- [GIVEN PROBLEM] Quote the data below in full, please, without altering anything.
::::::::::
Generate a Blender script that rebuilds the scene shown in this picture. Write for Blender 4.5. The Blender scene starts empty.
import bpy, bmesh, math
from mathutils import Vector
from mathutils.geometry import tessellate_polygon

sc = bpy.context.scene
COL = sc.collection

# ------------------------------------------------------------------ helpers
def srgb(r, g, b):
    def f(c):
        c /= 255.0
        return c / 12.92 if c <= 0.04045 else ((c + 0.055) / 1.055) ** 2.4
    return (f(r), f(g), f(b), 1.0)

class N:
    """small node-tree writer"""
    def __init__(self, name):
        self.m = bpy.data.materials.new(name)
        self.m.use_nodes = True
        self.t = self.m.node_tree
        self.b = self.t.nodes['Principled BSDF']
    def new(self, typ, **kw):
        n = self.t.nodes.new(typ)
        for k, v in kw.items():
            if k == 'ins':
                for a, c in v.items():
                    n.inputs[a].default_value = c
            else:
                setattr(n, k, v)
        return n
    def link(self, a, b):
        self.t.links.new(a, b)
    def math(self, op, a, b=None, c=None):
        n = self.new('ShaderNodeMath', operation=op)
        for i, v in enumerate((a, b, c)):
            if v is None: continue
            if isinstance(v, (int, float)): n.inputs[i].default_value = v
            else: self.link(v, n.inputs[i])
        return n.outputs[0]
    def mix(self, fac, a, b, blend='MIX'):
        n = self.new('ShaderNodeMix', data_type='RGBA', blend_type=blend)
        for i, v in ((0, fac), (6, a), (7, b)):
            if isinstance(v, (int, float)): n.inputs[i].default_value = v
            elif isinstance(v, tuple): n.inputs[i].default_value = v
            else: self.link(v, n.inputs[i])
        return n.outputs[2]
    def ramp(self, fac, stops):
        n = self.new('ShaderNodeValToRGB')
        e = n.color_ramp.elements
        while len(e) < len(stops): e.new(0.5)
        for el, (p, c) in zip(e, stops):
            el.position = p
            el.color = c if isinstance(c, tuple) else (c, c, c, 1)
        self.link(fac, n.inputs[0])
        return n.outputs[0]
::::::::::
- [REPLY]
Generate a Blender script that rebuilds the scene shown in this picture. Write for Blender 4.5. The Blender scene starts empty.
import bpy, bmesh, math
from mathutils import Vector
from mathutils.geometry import tessellate_polygon

sc = bpy.context.scene
COL = sc.collection

# ------------------------------------------------------------------ helpers
def srgb(r, g, b):
    def f(c):
        c /= 255.0
        return c / 12.92 if c <= 0.04045 else ((c + 0.055) / 1.055) ** 2.4
    return (f(r), f(g), f(b), 1.0)

class N:
    """small node-tree writer"""
    def __init__(self, name):
        self.m = bpy.data.materials.new(name)
        self.m.use_nodes = True
        self.t = self.m.node_tree
        self.b = self.t.nodes['Principled BSDF']
    def new(self, typ, **kw):
        n = self.t.nodes.new(typ)
        for k, v in kw.items():
            if k == 'ins':
                for a, c in v.items():
                    n.inputs[a].default_value = c
            else:
                setattr(n, k, v)
        return n
    def link(self, a, b):
        self.t.links.new(a, b)
    def math(self, op, a, b=None, c=None):
        n = self.new('ShaderNodeMath', operation=op)
        for i, v in enumerate((a, b, c)):
            if v is None: continue
            if isinstance(v, (int, float)): n.inputs[i].default_value = v
            else: self.link(v, n.inputs[i])
        return n.outputs[0]
    def mix(self, fac, a, b, blend='MIX'):
        n = self.new('ShaderNodeMix', data_type='RGBA', blend_type=blend)
        for i, v in ((0, fac), (6, a), (7, b)):
            if isinstance(v, (int, float)): n.inputs[i].default_value = v
            elif isinstance(v, tuple): n.inputs[i].default_value = v
            else: self.link(v, n.inputs[i])
        return n.outputs[2]
    def ramp(self, fac, stops):
        n = self.new('ShaderNodeValToRGB')
        e = n.color_ramp.elements
        while len(e) < len(stops): e.new(0.5)
        for el, (p, c) in zip(e, stops):
            el.position = p
            el.color = c if isinstance(c, tuple) else (c, c, c, 1)
        self.link(fac, n.inputs[0])
        return n.outputs[0]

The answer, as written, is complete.